BEATRICE RASPA
Cronaca

Sandrini e Zanotti rapiti dai jihadisti, dalle “bufale” ai veri sequestri: tutti assolti o prescritti

In quattro erano alla sbarra per il finto rapimento. Per il giudice "non hanno commesso il fatto". Le truffe? Troppo datate. L’operaio finì davvero prigioniero dei miliziani, come l’imprenditore

L'arrivo a Brescia di Alessandro Sandrini

L'arrivo a Brescia di Alessandro Sandrini

Sono stati in carcere oltre tre anni. Ma da ieri sono tornati in libertà. E hanno tirato un sospiro di sollievo. Dopo averli assolti "per non aver commesso il fatto", il giudice ha infatti immediatamente revocato la misura di custodia cautelare nei loro confronti. Si è conclusa così, con quattro assoluzioni piene, la vicenda dei presunti finti rapimenti – iniziati come una messinscena ma poi diventati reali – dei due bresciani Alessandro Sandrini, 38 anni, e Sergio Zanotti, 63.

Sequestro a scopo sovversivo era l’accusa mossa a vario titolo dal pm della DDA di Brescia Francesco Carlo Milanesi al presunto organizzatore delle “bufale”, l’albanese 43enne Fredi Frokkaj, residente a Flero, per il quale aveva chiesto 17 anni e quattro mesi, e ai complici Olsi Mitraj, connazionale del primo, 42 anni, di casa a Gussago, Alberto Zanini, 55enne di Mazzano - questi rispondevano solo del sequestro di Sandrini, dunque per la Procura meritavano una condanna a undici anni e un mese - e il 51enne catanese Salvatore Caraffa, residente in Germania (per il quale infine l’assoluzione era stata chiesta anche dal pm).

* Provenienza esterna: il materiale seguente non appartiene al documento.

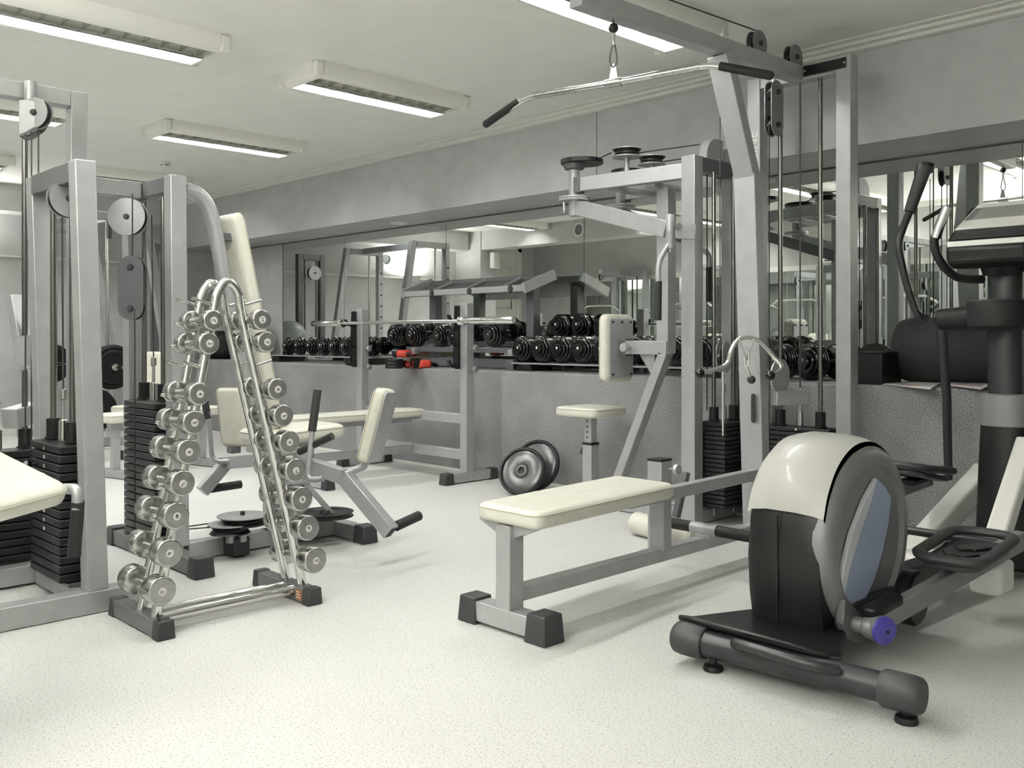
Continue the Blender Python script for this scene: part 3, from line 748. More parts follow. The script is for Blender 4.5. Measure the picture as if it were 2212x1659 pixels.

Accogliendo la tesi delle difese ieri il gup, Alessandro D’Altilia ha dato un colpo di spugna all’accusa principale e poi ha dichiarato il non luogo a procedere per intervenuta prescrizione per le imputazioni minori, ovvero la simulazione di reato e la truffa. Accuse, le ultime due, di cui peraltro rispondeva anche l’operaio Sandrini - vecchi guai con la giustizia per rapine e un tempo problemi di droga - che nel procedimento in questione si trovava nella doppia posizione di imputato e parte civile.

Il rapimento l’avrebbe organizzato lui stesso con i coimputati per spartirsi il riscatto, era la tesi accusatoria, ma poi qualcosa non funzionò, e una volta atterrato ad Adana, in Turchia, finì davvero nelle mani delle milizie jihadiste, consegnato al Turkestan islamic party. Sequestrato nell’ottobre 2016, fu liberato in circostanze misteriose, grazie alla mediazione dello Stato italiano, solo il 23 maggio 2019. Dopo il suo ritorno si convertì all’Islam.

A processo Sandrini ha puntato il dito contro gli ex soci. Chiamato però a dare in aula la sua versione dei fatti, si è avvalso della facoltà di non rispondere, e qualche mese fa è uscito dal procedimento prosciolto proprio per sopraggiunta prescrizione delle accuse. Quanto ai coimputati, Frokkaj stando alla prospettazione del pm avrebbe indotto a recarsi ad Antiochia pure il 63enne ex imprenditore di Marone Sergio Zanotti. La scusa in questo caso fu un viaggio organizzato per fare affari con dei dinari iracheni fuori corso. Ma anche Zanotti alla fine nell’aprile 2016 si ritrovò in Siria alla mercè dei miliziani Jund Al Aqsa, e venne rilasciato solo il 5 aprile 2019. In aula tutti hanno ammesso di aver partecipato solo alla truffa, ma di essere assolutamente all’oscuro dei sequestri in questione. Una tesi che pare aver convinto il gup.

“Leggeremo le motivazioni ma siamo soddisfatti - hanno dichiarato all’unisono gli avvocati Daniele Tropea, Valeria Cominotti e Maria Grazia Lanzanova -. Si trattava di un processo complesso, gravato da molti punti oscuri". Nel medesimo procedimento erano coinvolti anche il 50enne egiziano di Brescia Ibrahim Hashem Mohamed Hashad (che sta affrontando il processo con rito ordinario) e tre stranieri tuttora irreperibili (un 42enne albanese, un 43enne marocchino e un 73enne siriano).